About 250.000 people were estimated to have fled their homes during the 13 months of war, but remained predominantly within Kosovo and Montenegro. That is an average of 632 per day.

Since NATO began bombing, the figure has risen to perhaps as many as 750.000 outside and an unknown number inside Kosovo. Thus if 500.000 refugees have been added in 24 days, that makes an average of 20.833 per day.

These refugees run away because of Serb ethnic cleansing of Albanians (as a reprisal of NATO's bombing in support of Albanian interests) because of NATO's bombs and because of the regular warfare between Yugoslav military and paramilitary units and UCK. 

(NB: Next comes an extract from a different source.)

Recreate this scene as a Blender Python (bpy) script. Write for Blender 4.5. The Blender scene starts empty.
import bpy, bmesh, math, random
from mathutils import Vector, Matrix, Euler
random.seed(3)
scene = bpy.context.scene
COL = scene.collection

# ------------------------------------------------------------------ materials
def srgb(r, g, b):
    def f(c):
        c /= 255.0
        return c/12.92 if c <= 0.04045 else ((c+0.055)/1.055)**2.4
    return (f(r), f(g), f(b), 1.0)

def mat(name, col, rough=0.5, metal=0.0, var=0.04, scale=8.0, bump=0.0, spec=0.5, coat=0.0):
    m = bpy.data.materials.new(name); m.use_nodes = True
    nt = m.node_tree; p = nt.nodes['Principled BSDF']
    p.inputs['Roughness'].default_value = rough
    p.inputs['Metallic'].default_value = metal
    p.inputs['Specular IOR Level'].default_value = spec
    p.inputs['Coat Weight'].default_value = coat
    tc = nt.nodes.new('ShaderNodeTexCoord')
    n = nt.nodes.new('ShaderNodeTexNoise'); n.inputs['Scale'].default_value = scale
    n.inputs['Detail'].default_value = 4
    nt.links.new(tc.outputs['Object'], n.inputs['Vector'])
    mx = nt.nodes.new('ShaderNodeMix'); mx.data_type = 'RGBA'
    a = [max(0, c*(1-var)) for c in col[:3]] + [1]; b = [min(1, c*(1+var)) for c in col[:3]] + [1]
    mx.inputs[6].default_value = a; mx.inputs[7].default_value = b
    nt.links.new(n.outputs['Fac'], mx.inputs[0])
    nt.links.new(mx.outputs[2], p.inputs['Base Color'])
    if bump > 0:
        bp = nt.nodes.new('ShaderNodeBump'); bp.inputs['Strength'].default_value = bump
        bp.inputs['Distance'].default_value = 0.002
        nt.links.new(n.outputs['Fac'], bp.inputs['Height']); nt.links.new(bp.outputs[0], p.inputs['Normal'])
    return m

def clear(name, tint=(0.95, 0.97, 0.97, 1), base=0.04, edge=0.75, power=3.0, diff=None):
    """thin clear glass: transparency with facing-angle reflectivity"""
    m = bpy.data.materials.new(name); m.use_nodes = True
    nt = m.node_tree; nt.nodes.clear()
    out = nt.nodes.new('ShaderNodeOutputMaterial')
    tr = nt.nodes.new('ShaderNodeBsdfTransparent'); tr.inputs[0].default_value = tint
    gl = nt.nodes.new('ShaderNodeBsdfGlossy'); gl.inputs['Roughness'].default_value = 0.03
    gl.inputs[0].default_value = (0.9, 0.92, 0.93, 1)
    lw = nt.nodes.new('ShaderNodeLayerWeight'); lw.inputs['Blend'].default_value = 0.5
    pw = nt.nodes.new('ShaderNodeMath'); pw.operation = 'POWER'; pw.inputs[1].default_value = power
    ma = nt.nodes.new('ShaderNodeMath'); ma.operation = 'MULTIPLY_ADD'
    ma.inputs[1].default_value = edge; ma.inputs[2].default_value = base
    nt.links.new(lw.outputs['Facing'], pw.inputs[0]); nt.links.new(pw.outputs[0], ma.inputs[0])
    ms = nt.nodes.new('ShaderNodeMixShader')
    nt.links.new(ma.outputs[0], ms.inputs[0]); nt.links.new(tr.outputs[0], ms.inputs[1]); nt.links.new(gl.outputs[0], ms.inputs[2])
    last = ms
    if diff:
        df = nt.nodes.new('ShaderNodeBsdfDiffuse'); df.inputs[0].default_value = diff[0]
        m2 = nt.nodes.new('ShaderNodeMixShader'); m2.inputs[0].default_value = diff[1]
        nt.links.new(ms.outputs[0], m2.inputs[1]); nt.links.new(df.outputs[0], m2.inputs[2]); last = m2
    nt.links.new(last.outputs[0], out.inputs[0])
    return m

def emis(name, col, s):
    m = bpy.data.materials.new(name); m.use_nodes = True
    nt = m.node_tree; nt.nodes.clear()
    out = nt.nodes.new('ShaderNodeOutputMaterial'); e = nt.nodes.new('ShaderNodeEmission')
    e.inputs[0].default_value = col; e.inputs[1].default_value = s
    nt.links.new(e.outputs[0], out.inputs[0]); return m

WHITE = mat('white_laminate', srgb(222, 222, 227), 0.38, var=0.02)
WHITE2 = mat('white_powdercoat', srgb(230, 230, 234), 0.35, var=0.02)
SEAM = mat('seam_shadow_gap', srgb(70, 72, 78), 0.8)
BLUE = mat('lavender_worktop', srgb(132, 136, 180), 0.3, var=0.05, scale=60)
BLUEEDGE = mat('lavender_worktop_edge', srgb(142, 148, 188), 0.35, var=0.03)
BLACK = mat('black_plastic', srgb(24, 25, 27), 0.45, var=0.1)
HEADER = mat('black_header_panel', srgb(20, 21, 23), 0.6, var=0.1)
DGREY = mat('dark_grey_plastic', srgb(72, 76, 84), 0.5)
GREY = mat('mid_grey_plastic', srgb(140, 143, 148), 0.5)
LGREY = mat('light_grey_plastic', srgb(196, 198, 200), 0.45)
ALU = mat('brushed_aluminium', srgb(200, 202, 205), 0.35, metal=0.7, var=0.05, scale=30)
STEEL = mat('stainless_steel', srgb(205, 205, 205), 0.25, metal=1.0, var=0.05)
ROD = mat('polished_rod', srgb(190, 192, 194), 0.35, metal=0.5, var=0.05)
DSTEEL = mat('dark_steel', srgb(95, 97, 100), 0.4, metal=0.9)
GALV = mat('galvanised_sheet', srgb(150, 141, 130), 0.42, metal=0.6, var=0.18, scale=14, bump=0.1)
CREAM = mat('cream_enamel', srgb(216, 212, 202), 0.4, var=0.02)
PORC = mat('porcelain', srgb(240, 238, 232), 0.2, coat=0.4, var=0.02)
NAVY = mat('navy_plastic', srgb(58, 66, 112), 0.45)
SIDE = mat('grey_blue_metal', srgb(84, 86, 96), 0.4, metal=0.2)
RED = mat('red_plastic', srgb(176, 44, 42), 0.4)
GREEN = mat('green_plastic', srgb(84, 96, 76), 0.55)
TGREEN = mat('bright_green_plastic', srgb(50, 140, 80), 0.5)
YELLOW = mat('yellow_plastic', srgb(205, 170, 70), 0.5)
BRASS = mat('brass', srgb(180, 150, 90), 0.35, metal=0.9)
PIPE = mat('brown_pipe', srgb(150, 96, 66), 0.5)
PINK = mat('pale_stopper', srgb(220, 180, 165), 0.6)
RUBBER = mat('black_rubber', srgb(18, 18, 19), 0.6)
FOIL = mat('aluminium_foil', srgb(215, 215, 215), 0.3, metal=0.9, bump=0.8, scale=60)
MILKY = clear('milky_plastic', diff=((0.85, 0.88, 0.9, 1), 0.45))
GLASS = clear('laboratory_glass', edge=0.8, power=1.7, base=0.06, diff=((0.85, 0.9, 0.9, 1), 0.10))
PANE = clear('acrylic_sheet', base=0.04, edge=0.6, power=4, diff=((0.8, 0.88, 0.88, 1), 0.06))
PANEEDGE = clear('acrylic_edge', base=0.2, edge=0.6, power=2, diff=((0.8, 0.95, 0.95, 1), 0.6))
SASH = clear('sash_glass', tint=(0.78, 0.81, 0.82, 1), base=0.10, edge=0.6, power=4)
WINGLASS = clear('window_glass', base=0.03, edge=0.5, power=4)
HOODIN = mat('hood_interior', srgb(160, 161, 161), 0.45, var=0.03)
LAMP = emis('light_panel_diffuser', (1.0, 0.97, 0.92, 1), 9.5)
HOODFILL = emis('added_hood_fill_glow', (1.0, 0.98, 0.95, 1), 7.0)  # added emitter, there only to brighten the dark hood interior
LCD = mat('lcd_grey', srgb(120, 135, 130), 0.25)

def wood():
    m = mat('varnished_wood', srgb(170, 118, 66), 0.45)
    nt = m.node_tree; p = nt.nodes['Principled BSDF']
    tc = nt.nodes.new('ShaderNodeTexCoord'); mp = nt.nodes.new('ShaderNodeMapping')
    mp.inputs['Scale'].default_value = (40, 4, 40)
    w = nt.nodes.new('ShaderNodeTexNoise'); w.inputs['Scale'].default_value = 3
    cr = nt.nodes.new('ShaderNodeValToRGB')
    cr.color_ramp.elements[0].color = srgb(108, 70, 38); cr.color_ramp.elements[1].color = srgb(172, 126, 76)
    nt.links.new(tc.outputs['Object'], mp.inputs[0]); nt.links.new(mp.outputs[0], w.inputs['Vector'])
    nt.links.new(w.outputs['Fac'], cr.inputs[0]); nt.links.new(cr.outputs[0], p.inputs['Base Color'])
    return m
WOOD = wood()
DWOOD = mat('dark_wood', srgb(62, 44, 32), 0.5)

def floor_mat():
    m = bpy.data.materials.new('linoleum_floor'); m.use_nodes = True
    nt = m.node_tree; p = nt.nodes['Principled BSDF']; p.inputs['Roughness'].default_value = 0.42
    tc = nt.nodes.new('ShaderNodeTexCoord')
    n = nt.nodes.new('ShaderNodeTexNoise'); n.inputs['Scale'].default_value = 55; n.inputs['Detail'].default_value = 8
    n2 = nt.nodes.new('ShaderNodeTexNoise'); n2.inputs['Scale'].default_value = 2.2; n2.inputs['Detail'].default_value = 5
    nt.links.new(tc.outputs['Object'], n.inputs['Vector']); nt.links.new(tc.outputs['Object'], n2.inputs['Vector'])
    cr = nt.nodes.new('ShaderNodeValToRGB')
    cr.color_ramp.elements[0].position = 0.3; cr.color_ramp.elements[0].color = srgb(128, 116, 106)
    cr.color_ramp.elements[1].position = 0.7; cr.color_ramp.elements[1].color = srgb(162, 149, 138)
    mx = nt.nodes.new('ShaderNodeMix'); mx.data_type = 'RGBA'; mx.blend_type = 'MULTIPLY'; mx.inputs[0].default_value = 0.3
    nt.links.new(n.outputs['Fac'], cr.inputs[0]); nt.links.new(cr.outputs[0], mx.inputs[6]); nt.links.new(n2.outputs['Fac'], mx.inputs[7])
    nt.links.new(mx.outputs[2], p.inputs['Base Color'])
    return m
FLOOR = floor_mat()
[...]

"Even if the figures above are estimates, there must be something fundamentally wrong with a peace policy that seems to kill 3 times more civilian people and produce 33 times more refugees per day than did the war it aims to stop ," says TFF director Jan Oberg, and continues: 

"It happens to be April 16. On this day in 1944, Easter Sunday, Allied forces - American and British - carried out a blanket bombing of Belgrade with a devastation and despair no smaller than that caused by the German attack on April 6, 1941. About this Milovan Djilas, the first and perhaps greatest 'dissident' in Europe describes the emotions at the time in his "Wartime" (1977): 'This is how it lies buried in the memories of the people of Belgrade to this day. That bombing aroused a double bitterness in us: emotional, because we pitied a city of legendary suffering which Hitler had turned into ruin and a place of torment; political, for we suspected - and at times believed - that the Allies were carrying out bombings in order to make postwar rehabilitation and administration harder for us Communists.'

"Perhaps history repeats itself. Undoubtedly, rehabilitation will be hard after this combined civil war and international aggression. And few think of the past or of the future at this moment," says Oberg.